With the deadline for implementation of the Federal Reserve's LO Compensation rule looming on April 1, 2011, there is likely to be a flurry of activity as industry participants and groups continue to prepare for the launch, while also continuing to push for a delay.  HUD joined the mix by releasing guidance on the new rule as it relates to RESPA regulations, primarily addressing GFE compliance.

 

In their "RESPA ROUNDUP" publication, HUD seeks to clarify proper disclosures required by RESPA rules in accordance with the new rules on LO compensation and the GFE and HUD-1 settlement statement.  The guidance seeks to address questions regarding four specific situations as it relates to completing disclosures. 

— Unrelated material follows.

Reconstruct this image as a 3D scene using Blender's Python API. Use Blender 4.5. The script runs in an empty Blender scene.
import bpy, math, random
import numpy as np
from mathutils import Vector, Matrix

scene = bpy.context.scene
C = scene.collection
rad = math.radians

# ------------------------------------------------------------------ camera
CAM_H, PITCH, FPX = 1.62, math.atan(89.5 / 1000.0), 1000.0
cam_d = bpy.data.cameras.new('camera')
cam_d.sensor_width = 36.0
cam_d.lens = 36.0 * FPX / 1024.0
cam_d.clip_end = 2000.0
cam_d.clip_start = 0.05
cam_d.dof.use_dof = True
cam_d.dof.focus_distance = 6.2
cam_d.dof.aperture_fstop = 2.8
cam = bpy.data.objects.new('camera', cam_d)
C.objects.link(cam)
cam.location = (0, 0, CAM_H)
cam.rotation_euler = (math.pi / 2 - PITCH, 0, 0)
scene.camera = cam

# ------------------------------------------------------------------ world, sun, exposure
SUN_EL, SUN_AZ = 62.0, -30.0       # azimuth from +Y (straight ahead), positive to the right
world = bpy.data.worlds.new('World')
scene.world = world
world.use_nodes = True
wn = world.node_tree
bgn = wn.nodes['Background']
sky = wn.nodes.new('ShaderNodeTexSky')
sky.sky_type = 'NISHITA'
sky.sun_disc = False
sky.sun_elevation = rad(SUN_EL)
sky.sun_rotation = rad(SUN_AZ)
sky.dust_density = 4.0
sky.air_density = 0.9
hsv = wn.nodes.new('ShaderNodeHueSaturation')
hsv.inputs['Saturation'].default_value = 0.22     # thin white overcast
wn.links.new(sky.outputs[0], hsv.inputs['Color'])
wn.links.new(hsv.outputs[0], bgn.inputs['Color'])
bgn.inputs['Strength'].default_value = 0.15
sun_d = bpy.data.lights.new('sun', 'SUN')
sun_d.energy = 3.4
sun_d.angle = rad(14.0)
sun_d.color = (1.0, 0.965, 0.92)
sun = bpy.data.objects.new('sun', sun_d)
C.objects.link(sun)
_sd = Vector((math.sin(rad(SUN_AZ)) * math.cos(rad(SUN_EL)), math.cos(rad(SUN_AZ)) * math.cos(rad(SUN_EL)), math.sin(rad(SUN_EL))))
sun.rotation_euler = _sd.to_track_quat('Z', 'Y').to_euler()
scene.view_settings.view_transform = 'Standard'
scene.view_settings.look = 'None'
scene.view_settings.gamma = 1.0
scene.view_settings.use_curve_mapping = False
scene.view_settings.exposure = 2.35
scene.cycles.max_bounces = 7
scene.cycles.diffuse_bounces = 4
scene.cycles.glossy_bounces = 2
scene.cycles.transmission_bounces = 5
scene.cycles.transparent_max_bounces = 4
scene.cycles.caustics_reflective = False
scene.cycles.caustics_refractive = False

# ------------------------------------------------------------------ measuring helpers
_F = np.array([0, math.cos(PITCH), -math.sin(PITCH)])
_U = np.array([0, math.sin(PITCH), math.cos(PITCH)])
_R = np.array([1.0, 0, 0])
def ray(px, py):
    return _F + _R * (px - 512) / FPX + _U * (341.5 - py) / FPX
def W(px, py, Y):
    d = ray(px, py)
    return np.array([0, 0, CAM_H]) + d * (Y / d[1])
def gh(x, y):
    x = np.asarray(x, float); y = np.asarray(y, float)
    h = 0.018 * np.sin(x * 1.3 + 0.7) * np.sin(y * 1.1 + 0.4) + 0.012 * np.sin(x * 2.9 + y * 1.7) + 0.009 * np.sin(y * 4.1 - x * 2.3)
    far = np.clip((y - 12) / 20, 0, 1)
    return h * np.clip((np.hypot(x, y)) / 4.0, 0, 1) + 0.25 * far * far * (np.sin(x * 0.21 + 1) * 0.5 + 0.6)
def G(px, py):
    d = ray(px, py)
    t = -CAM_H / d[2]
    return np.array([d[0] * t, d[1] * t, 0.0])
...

The guidance amounts to various different scenarios that could be raised by the new rules and how to properly complete the GFE.  It is not intended to address issues with the rule or answer rule compliance questions, it is only guidance on completing the GFE disclosure.  In light of that, here is a brief overview of the guidance:

  1. Mortgage Broker Transactions with Indirect Compensation from the Lender in the form of a "flat fee or other compensation":  In accordance with the GFE requirements, to properly account for this compensation, the broker must disclose the flat fee in Block 1, than note it as a credit in Block 2.
  2. No Cost Transactions where credit for Interest Rate Chosen covers LO or third party costs:  Origination charges must still be listed in Block 1, and Third party fees must still be itemized and listed in Blocks 3-11, but the credit for interest rate chosen must be sufficient to cover the total charges resulting in $0 for the sum of Lines A and B.
  3. Using a credit/charge calculation prior to completing Block 2 of the GFE: this one is a variation of the first one stating that when the net payment to a broker from the lender is positive, it is entered as a negative in Block 2; and when the net payment is negative, it is entered as a positive in Block 2.  However, the guidance rules, the LO Comp rule does prohibit a broker receiving payments from both the lender and borrower. 
  4. Payments by Lenders to Borrowers for tolerance violations in wholesale transactions:  as is widely understood, brokers and lenders are able to address charges that exceed thresholds in order to avoid a tolerance violation.   The guidance warns about being cognizant of compensation compliance.  Which means issuing a credit could have impacts on the duel compensation rule.

As a final note, the guidance states that the implementation of the compensation rule cannot be considered a basis for a changed circumstance that would allow for a revision of the GFE.